***** Provided data
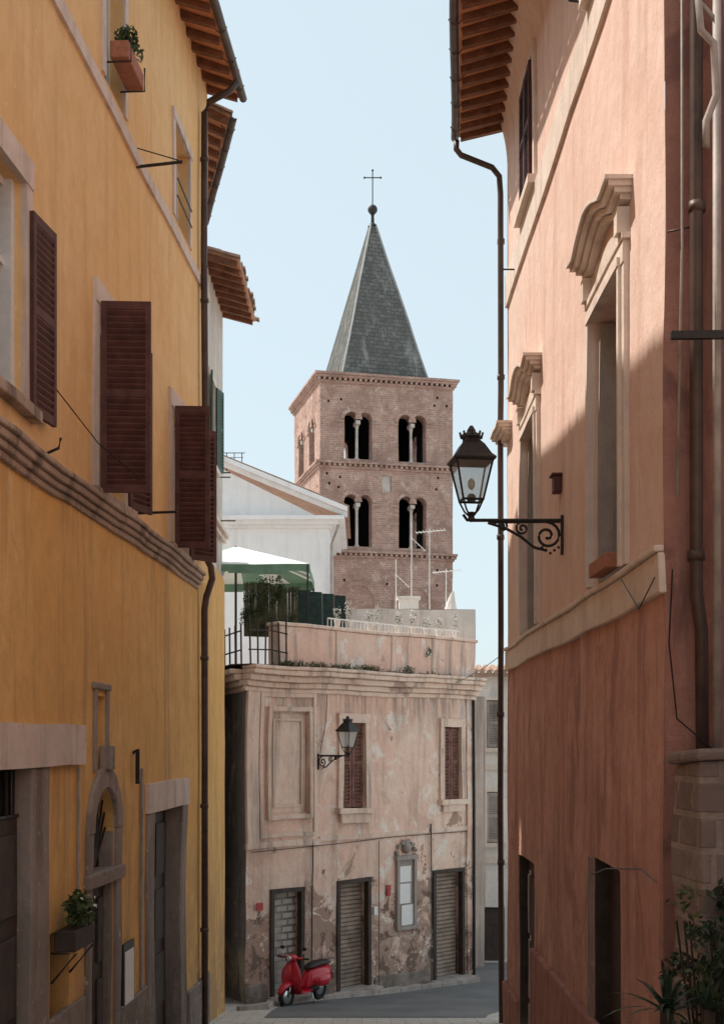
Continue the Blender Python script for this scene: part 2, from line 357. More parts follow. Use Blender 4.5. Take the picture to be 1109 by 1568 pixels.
def eave(parent, fr, u0, u1, zw, over, s=.35, back=3.2, gutter=True, rsp=.45, inner=-.1):
    """open timber eave: rafters, terracotta soffit, barrel tiles, gutter, roof slope"""
    sf, rf, tl, gt = Part('soffit','soffit'), Part('rafters','rafter'), Part('roof_tiles','tile'), Part('gutter','pipe')
    z = lambda o: zw - s*o
    ns = max(1, math.ceil((u1-u0)/.9))
    for i in range(ns):
        a, b = u0+(u1-u0)*i/ns, u0+(u1-u0)*(i+1)/ns
        sf.poly([fr.p(a,inner,z(inner)), fr.p(b,inner,z(inner)), fr.p(b,over,z(over)), fr.p(a,over,z(over))])
        tl.poly([fr.p(a,-back,z(-back)+.08), fr.p(b,-back,z(-back)+.08), fr.p(b,over+.03,z(over)+.05), fr.p(a,over+.03,z(over)+.05)])
        tl.poly([fr.p(a,over+.03,z(over)+.05), fr.p(b,over+.03,z(over)+.05), fr.p(b,over,z(over)+.003), fr.p(a,over,z(over)+.003)])
    for u in (u0, u1):
        tl.poly([fr.p(u,-back,z(-back)+.08), fr.p(u,over+.03,z(over)+.05), fr.p(u,over,z(over)), fr.p(u,-back,z(-back)-.03)])
    n = int((u1-u0)/rsp)
    for i in range(n+1):
        u = u0+.08 + (u1-u0-.16)*i/n + R.uniform(-.02,.02)
        a, b, h, w = inner, over-.03+R.uniform(-.02,.02), .13, .05
        P8 = [fr.p(u-w,a,z(a)-h), fr.p(u+w,a,z(a)-h), fr.p(u+w,a,z(a)-.002), fr.p(u-w,a,z(a)-.002),
              fr.p(u-w,b,z(b)-h*.75), fr.p(u+w,b,z(b)-h*.75), fr.p(u+w,b,z(b)-.002), fr.p(u-w,b,z(b)-.002)]
        for q in ((0,1,2,3),(4,5,6,7),(0,1,5,4),(1,2,6,5),(3,2,6,7),(0,3,7,4)): rf.poly([P8[k] for k in q])
    n = int((u1-u0)/.19)
    for i in range(n+1):
        u = u0 + (u1-u0)*i/n + R.uniform(-.012,.012); r = .085
        ex = R.uniform(-.05,.06)
        for row in range(3):
            o1 = over+.06+ex - row*.38; o0 = o1-.42; r2 = r-.01
            for j in range(6):
                a0, a1 = math.pi*j/6, math.pi*(j+1)/6
                zz = .05+row*.004
                tl.poly([fr.p(u-r*math.cos(a0),o1,z(o1)+zz+r*math.sin(a0)), fr.p(u-r*math.cos(a1),o1,z(o1)+zz+r*math.sin(a1)),
                         fr.p(u-r2*math.cos(a1),o0,z(o0)+zz+r2*math.sin(a1)), fr.p(u-r2*math.cos(a0),o0,z(o0)+zz+r2*math.sin(a0))])
                tl.poly([fr.p(u-r*math.cos(a0),o1,z(o1)+zz+r*math.sin(a0)), fr.p(u-r*math.cos(a1),o1,z(o1)+zz+r*math.sin(a1)),
                         fr.p(u-(r-.02)*math.cos(a1),o1,z(o1)+zz+(r-.02)*math.sin(a1)), fr.p(u-(r-.02)*math.cos(a0),o1,z(o1)+zz+(r-.02)*math.sin(a0))])
    sf.done(parent); rf.done(parent); tl.done(parent, smooth=False)
    if gutter:
        r = .065; oc = over+.075; zc = z(over)-.01
        m = max(2, int((u1-u0)/.7))
        for k in range(m):
            a, b = u0+(u1-u0)*k/m, u0+(u1-u0)*(k+1)/m
            for rr in (r, r-.008):
                for j in range(8):
                    a0, a1 = math.pi+math.pi*j/8, math.pi+math.pi*(j+1)/8
                    gt.poly([fr.p(a,oc+rr*math.cos(a0),zc+rr*math.sin(a0)), fr.p(b,oc+rr*math.cos(a0),zc+rr*math.sin(a0)),
                             fr.p(b,oc+rr*math.cos(a1),zc+rr*math.sin(a1)), fr.p(a,oc+rr*math.cos(a1),zc+rr*math.sin(a1))])
        for u in (u0, u1): gt.poly([fr.p(u,oc+r*math.cos(math.pi+math.pi*j/8),zc+r*math.sin(math.pi+math.pi*j/8)) for j in range(9)])
        n = int((u1-u0)/.9)
        for i in range(n+1):
            u = u0+(u1-u0)*(i+.5)/(n+1)
            gt.tube([fr.p(u,over-.1,zc+.05), fr.p(u,oc-.06,zc-.07), fr.p(u,oc+.02,zc-.08), fr.p(u,oc+.075,zc+.01)], .009, 5)
        gt.done(parent, smooth=False)
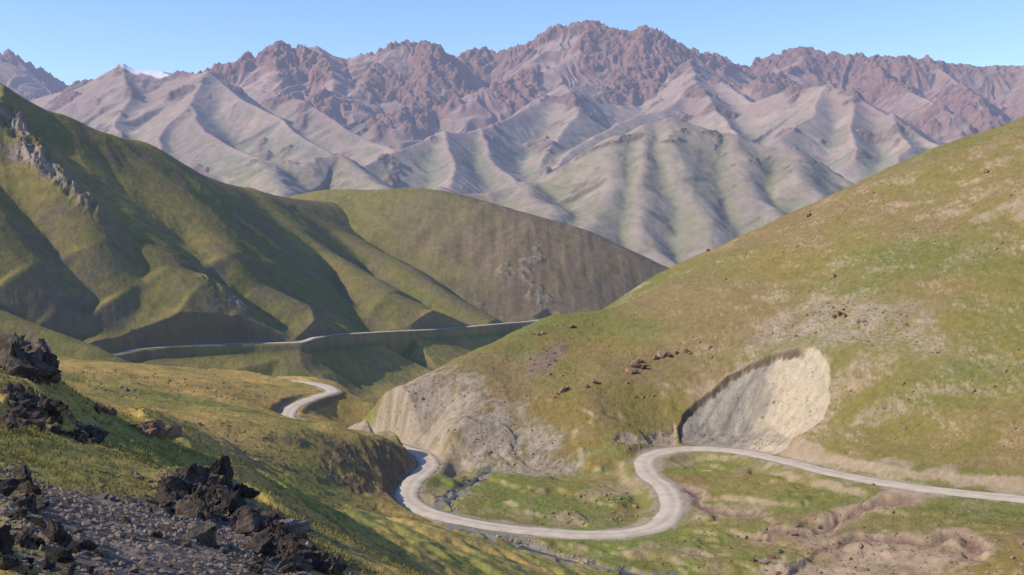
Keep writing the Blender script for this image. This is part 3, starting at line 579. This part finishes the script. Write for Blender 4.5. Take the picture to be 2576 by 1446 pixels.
**********
■ **Brief**:
Reproduce the whole listing exactly, but not the images in it.

■ **Problem solution**:
Continue the Blender Python script for this scene: part 2, from line 357. More parts follow. Use Blender 4.5. Take the picture to be 1109 by 1568 pixels.
def eave(parent, fr, u0, u1, zw, over, s=.35, back=3.2, gutter=True, rsp=.45, inner=-.1):
    """open timber eave: rafters, terracotta soffit, barrel tiles, gutter, roof slope"""
    sf, rf, tl, gt = Part('soffit','soffit'), Part('rafters','rafter'), Part('roof_tiles','tile'), Part('gutter','pipe')
    z = lambda o: zw - s*o
    ns = max(1, math.ceil((u1-u0)/.9))
    for i in range(ns):
        a, b = u0+(u1-u0)*i/ns, u0+(u1-u0)*(i+1)/ns
        sf.poly([fr.p(a,inner,z(inner)), fr.p(b,inner,z(inner)), fr.p(b,over,z(over)), fr.p(a,over,z(over))])
        tl.poly([fr.p(a,-back,z(-back)+.08), fr.p(b,-back,z(-back)+.08), fr.p(b,over+.03,z(over)+.05), fr.p(a,over+.03,z(over)+.05)])
        tl.poly([fr.p(a,over+.03,z(over)+.05), fr.p(b,over+.03,z(over)+.05), fr.p(b,over,z(over)+.003), fr.p(a,over,z(over)+.003)])
    for u in (u0, u1):
        tl.poly([fr.p(u,-back,z(-back)+.08), fr.p(u,over+.03,z(over)+.05), fr.p(u,over,z(over)), fr.p(u,-back,z(-back)-.03)])
    n = int((u1-u0)/rsp)
    for i in range(n+1):
        u = u0+.08 + (u1-u0-.16)*i/n + R.uniform(-.02,.02)
        a, b, h, w = inner, over-.03+R.uniform(-.02,.02), .13, .05
        P8 = [fr.p(u-w,a,z(a)-h), fr.p(u+w,a,z(a)-h), fr.p(u+w,a,z(a)-.002), fr.p(u-w,a,z(a)-.002),
              fr.p(u-w,b,z(b)-h*.75), fr.p(u+w,b,z(b)-h*.75), fr.p(u+w,b,z(b)-.002), fr.p(u-w,b,z(b)-.002)]
        for q in ((0,1,2,3),(4,5,6,7),(0,1,5,4),(1,2,6,5),(3,2,6,7),(0,3,7,4)): rf.poly([P8[k] for k in q])
    n = int((u1-u0)/.19)
    for i in range(n+1):
        u = u0 + (u1-u0)*i/n + R.uniform(-.012,.012); r = .085
        ex = R.uniform(-.05,.06)
        for row in range(3):
            o1 = over+.06+ex - row*.38; o0 = o1-.42; r2 = r-.01
            for j in range(6):
                a0, a1 = math.pi*j/6, math.pi*(j+1)/6
                zz = .05+row*.004
                tl.poly([fr.p(u-r*math.cos(a0),o1,z(o1)+zz+r*math.sin(a0)), fr.p(u-r*math.cos(a1),o1,z(o1)+zz+r*math.sin(a1)),
                         fr.p(u-r2*math.cos(a1),o0,z(o0)+zz+r2*math.sin(a1)), fr.p(u-r2*math.cos(a0),o0,z(o0)+zz+r2*math.sin(a0))])
                tl.poly([fr.p(u-r*math.cos(a0),o1,z(o1)+zz+r*math.sin(a0)), fr.p(u-r*math.cos(a1),o1,z(o1)+zz+r*math.sin(a1)),
                         fr.p(u-(r-.02)*math.cos(a1),o1,z(o1)+zz+(r-.02)*math.sin(a1)), fr.p(u-(r-.02)*math.cos(a0),o1,z(o1)+zz+(r-.02)*math.sin(a0))])
    sf.done(parent); rf.done(parent); tl.done(parent, smooth=False)
    if gutter:
        r = .065; oc = over+.075; zc = z(over)-.01
        m = max(2, int((u1-u0)/.7))
        for k in range(m):
            a, b = u0+(u1-u0)*k/m, u0+(u1-u0)*(k+1)/m
            for rr in (r, r-.008):
                for j in range(8):
                    a0, a1 = math.pi+math.pi*j/8, math.pi+math.pi*(j+1)/8
                    gt.poly([fr.p(a,oc+rr*math.cos(a0),zc+rr*math.sin(a0)), fr.p(b,oc+rr*math.cos(a0),zc+rr*math.sin(a0)),
                             fr.p(b,oc+rr*math.cos(a1),zc+rr*math.sin(a1)), fr.p(a,oc+rr*math.cos(a1),zc+rr*math.sin(a1))])
        for u in (u0, u1): gt.poly([fr.p(u,oc+r*math.cos(math.pi+math.pi*j/8),zc+r*math.sin(math.pi+math.pi*j/8)) for j in range(9)])
        n = int((u1-u0)/.9)
        for i in range(n+1):
            u = u0+(u1-u0)*(i+.5)/(n+1)
            gt.tube([fr.p(u,over-.1,zc+.05), fr.p(u,oc-.06,zc-.07), fr.p(u,oc+.02,zc-.08), fr.p(u,oc+.075,zc+.01)], .009, 5)
        gt.done(parent, smooth=False)
Keep writing the Blender script for this image. This is part 3, starting at line 579. This part finishes the script. Write for Blender 4.5. Take the picture to be 2576 by 1446 pixels.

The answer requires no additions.